Pam Craft, a fifth grade teacher from the Culver School corporation, listens to activities in the Indiana Senate Tuesday afternoon. Jim Avelis, Herald Bulletin photo
Pam Craft, a fifth grade teacher from the Culver School corporation, listens to activities in the Indiana Senate Tuesday afternoon. Jim Avelis, Herald Bulletin photo
INDIANAPOLIS — Strong words, bold demands and protest songs filled the atriums and halls of the Indiana Statehouse on Tuesday as union members and sympathizers from around the state returned for a second day in a row.

More than 2,200 people had passed through Statehouse security by noon for a midday rally that featured speakers uttering prayers, pleas and threats in an effort to stop — or at least slow down — a series of bills they deem anti-labor.

Among the crowd was Phil Bird, a member of the International Union of Operating Engineers, Local 841, who traveled from his home in Terre Haute with fellow union member Joe Steppe to take part in his second day of protest: “We’ve been ready for this for a long time,” Bird said.

Not so ready, but more than willing, was 22-year-old Rakiea McCaskill, an apprentice with the International Laborers Union, who said Tuesday’s rally was her first. She said she came to protest the so-called “right to work” legislation, introduced by Republicans, that prompted House Democrats to stage a walkout rather than vote on the bill.

“Why are they are trying to cut me?” McCaskill said, of the bill backers. “Why are they going after the workers?”

For McCaskill, the issue was clear: The “right to work” bill, which would prohibit union membership from being a condition of employment, was an attack on the union that helped her transform her life.

“I used to work at Wendy’s making minimum wage, and now I make $18 an hour,” said McCaskill, who lays asphalt for a living. “That means I can make car payments, house payments, go back to school and take care of my kids. Why do they want to take that away?”

That theme — of protecting unions and the wages they deliver through collective bargaining rights — was repeated again and again by protesters and speakers alike as the day progressed. While drama unfolded in the House chamber as Democrats failed to show, a multitude of placard-carrying, button-wearing, slogan-chanting protesters made their presence known to legislators and media alike.

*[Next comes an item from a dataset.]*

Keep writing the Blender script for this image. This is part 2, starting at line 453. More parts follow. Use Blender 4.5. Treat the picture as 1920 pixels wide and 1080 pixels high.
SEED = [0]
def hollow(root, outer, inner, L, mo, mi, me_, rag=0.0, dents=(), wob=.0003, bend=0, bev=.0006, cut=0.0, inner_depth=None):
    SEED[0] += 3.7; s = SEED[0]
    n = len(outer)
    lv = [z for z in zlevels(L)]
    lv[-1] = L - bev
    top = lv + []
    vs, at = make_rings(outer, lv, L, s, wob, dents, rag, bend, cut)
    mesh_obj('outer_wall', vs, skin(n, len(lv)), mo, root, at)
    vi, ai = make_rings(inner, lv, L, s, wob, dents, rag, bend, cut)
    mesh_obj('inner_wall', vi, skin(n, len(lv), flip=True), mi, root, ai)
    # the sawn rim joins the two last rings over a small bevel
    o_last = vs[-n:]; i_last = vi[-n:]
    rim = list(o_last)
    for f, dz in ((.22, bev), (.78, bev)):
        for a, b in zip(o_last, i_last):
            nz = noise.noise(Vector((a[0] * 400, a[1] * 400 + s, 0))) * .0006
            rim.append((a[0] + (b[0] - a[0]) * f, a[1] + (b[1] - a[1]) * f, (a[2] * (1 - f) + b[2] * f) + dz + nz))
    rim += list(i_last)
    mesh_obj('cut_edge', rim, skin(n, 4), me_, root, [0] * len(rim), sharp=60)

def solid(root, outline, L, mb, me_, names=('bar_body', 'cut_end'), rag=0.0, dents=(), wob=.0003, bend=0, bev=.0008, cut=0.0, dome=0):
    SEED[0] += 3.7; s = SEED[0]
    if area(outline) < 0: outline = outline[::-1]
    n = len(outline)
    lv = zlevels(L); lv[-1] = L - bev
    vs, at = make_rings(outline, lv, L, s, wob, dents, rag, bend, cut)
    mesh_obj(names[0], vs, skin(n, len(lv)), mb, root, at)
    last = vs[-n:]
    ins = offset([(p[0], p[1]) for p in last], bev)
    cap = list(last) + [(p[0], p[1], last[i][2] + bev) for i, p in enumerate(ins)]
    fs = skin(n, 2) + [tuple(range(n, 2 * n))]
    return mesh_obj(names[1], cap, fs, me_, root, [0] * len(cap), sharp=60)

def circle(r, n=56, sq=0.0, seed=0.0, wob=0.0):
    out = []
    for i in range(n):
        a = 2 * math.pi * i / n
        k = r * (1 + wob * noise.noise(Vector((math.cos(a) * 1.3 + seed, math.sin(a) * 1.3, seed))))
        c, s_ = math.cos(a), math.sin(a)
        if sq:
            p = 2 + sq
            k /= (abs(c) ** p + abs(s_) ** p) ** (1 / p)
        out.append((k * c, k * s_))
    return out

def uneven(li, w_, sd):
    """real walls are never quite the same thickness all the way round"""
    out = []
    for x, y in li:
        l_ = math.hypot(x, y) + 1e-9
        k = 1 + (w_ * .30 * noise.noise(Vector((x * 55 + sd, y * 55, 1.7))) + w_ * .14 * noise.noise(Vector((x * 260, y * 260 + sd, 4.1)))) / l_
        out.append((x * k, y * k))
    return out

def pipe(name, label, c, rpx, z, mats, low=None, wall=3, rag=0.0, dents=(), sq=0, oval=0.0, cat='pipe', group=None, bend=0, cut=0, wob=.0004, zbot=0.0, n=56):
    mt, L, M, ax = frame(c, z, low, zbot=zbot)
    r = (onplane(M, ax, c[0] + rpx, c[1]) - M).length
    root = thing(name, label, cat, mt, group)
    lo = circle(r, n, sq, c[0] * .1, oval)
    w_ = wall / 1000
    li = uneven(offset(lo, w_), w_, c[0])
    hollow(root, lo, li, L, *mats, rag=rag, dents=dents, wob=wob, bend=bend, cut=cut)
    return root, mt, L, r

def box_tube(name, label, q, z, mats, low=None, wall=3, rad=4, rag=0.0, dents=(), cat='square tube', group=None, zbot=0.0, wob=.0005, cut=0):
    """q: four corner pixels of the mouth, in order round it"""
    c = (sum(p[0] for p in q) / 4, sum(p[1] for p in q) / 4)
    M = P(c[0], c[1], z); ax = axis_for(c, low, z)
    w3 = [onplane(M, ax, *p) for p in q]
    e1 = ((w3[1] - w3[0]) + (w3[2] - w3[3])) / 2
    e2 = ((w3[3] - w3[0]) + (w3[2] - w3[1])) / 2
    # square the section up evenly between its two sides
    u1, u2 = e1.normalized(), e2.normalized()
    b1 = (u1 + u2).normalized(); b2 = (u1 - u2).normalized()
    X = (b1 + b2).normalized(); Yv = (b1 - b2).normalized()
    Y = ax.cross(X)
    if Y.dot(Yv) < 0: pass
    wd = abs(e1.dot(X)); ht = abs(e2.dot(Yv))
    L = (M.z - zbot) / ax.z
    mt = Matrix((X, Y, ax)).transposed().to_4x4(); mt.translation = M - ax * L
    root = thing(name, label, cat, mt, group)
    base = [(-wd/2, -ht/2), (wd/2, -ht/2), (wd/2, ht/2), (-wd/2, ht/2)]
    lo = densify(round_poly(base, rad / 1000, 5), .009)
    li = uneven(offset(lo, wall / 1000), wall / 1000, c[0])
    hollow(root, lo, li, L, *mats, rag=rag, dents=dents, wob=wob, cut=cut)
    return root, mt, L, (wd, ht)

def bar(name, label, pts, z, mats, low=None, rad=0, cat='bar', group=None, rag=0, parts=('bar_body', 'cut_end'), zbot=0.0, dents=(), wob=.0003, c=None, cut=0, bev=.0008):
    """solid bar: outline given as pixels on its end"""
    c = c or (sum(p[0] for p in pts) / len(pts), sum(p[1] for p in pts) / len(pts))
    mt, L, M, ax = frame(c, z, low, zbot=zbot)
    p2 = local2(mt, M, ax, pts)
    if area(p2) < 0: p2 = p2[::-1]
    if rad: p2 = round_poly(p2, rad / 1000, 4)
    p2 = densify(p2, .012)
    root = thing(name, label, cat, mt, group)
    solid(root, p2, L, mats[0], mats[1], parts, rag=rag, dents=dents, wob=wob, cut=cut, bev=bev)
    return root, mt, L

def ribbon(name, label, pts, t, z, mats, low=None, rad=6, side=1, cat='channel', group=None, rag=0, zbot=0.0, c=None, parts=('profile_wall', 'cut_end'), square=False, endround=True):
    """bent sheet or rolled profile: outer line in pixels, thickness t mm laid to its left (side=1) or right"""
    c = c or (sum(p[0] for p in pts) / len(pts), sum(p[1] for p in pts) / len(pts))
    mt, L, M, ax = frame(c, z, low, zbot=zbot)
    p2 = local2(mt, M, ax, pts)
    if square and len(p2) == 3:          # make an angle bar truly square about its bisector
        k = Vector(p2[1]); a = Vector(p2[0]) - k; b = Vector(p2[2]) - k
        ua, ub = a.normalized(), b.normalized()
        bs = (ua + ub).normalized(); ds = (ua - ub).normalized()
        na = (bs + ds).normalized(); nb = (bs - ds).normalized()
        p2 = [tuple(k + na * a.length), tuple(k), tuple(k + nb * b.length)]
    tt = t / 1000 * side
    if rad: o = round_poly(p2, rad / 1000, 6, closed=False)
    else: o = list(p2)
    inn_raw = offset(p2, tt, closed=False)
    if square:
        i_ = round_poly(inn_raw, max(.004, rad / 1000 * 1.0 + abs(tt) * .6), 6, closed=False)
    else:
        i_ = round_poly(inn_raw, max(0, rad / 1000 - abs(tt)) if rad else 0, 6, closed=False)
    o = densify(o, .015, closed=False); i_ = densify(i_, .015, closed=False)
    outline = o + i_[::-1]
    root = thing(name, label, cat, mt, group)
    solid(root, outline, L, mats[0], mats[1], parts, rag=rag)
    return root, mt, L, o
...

Jilly Jenks, who traveled from Mishawaka, donned an Easter Bunny costume — complete with pink ears — to make her point. Billing herself as a member of the “Hunters and Gatherers Union, Local 1,” Jenks said of the right-to-work bill: “The Easter Bunny only works one day a year, but even he knows this is a stupid bill.”

As the day progressed, Gov. Mitch Daniels seemed to side with Jenks — or at least on the timing of the bill.

At a hastily called news conference Tuesday afternoon, Daniels said he thought there was a “better time and place” to address the right-to-work issue than in the current legislative session.

Daniels also remarked on the protesters’ presence, saying they had “legitimate” right to be there.

That’s also what one of the biggest backers of the right-to-work bill had to say as he passed nearly unnoticed among protesters on his way into an afternoon session of the House.

“This is America, this is their building, too,” said state Rep. Wes Culver, a Republican from Goshen who was an early sponsor of the bill.

Culver described the protesters as “friendly and courteous.”

That’s what the Indiana State Police were also saying Tuesday afternoon, after ramping up their presence in anticipation of Tuesday’s crowd.

“We haven’t had any problems,” said ISP Sgt. Anthony Emery. “They’re doing everything within the confines of the law, exercising their rights to free speech. Actually, the day has gone very well.”

That’s not how some of the protesters would have described it. While the walkout by House Democrats stopped a vote on the right-to-work bill, the Republican super-majority in the Senate — whose numbers mean they don’t need Democrats to do business — voted to approve a bill that limits the collective bargaining rights of teachers.

It was that bill that brought Susan Poehl to the Statehouse. The Michigan City schoolteacher said Tuesday was the first time she’d been part of a labor protest, but vowed it wouldn’t be her last: “I do believe that one more person might make a difference,” Poehl said. “I used to think that wasn’t true, but I don’t anymore.”